渥美郡長の名をもって付与し米質の改良を奨励中であるが、現在は当初に比べれば格段の進歩が見られるようになった。
第43章 樋管及堤防保護方法
新田事業で特に注意を必要するのは悪水樋管の構造とこれらの保護の方法であり、特に保護の方法については常に慎重に対応する必要がある。
それは堤防の外面は海水の干満があり、突然意外な破損が生じたら、若い苗はたちまち海水の浸水により全て枯死してしまう。

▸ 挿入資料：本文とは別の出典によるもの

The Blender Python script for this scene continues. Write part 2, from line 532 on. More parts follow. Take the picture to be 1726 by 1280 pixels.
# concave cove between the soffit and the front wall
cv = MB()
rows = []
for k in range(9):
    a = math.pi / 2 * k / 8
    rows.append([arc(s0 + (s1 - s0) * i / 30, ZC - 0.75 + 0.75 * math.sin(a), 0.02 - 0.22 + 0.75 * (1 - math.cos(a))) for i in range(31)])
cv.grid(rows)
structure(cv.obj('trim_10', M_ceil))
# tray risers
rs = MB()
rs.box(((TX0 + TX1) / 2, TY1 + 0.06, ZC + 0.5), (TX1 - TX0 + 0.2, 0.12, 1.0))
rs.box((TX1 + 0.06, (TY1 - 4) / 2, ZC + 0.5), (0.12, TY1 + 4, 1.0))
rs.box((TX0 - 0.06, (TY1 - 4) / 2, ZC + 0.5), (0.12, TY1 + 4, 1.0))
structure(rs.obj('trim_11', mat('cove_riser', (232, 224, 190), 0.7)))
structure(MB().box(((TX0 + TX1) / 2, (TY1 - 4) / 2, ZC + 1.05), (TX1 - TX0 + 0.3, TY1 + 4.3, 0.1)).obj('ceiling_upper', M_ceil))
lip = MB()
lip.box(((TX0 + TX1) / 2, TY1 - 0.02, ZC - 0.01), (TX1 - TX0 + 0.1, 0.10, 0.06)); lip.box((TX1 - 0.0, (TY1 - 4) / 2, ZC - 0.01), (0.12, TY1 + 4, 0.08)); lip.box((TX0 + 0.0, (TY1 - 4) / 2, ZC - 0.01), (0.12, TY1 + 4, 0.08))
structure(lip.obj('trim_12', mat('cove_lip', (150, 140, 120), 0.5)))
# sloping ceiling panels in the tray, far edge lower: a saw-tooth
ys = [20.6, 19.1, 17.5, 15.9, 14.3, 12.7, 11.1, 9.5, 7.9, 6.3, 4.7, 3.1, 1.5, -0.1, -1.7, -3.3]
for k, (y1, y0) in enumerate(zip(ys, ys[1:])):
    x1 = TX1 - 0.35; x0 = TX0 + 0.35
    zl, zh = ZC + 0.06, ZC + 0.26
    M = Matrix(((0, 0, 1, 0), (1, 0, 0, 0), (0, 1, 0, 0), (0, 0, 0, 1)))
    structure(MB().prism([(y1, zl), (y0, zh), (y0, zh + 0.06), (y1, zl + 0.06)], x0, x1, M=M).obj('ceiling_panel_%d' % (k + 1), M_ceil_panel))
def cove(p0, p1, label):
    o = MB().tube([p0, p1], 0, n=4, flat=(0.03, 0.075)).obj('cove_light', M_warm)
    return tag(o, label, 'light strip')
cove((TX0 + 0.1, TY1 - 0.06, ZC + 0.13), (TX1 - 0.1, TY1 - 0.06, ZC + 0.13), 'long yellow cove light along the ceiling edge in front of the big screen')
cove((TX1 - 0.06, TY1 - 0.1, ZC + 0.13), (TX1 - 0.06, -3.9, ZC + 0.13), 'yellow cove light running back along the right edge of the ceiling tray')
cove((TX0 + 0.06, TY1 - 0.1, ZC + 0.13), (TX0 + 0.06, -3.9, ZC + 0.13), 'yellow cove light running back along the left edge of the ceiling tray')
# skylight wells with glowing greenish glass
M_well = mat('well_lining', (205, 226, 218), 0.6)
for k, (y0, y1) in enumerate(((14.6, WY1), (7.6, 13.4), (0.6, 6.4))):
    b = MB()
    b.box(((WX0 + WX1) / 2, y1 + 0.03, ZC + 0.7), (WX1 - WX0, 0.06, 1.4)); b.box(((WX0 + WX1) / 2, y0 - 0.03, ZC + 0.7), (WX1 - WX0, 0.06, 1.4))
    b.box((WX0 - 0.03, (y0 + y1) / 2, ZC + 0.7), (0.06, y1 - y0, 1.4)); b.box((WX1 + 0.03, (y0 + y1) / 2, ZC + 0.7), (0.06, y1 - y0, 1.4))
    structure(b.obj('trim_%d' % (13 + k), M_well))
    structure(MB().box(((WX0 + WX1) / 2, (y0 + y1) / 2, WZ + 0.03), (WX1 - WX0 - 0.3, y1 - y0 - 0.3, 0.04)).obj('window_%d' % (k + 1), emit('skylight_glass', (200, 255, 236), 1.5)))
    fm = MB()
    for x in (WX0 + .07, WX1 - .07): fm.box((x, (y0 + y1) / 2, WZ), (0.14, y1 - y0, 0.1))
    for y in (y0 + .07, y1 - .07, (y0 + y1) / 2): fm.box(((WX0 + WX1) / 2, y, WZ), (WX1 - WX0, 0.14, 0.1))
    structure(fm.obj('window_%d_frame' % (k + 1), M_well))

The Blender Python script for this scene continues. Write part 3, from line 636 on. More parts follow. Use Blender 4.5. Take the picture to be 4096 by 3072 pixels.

当新田のように20有余服(対のこと?)の樋管が数ヶ所に散在しているので平素の注意を怠らず、1ヶ月1回から2回を特に所員が精密に
破損の有無を調査するようにしているが、この調査では不足が認められるので、35年中に各樋管の所在地に倉庫を建設し、内に非常時に必要となる材料の莚、縄、丸太、叺、砂利等を備蓄して、臨時の供給に充てるこにして、36年春に新田に住居の成年に達した17以上30歳未満の者にて水火災予防組合を組織し、樋管、及び各堤防、その他の被害に際しては、号鐘の合図と共に現場に集合し、応急の防禦を施すための設備を完了させ、毎年1回の仮設演習を実施する。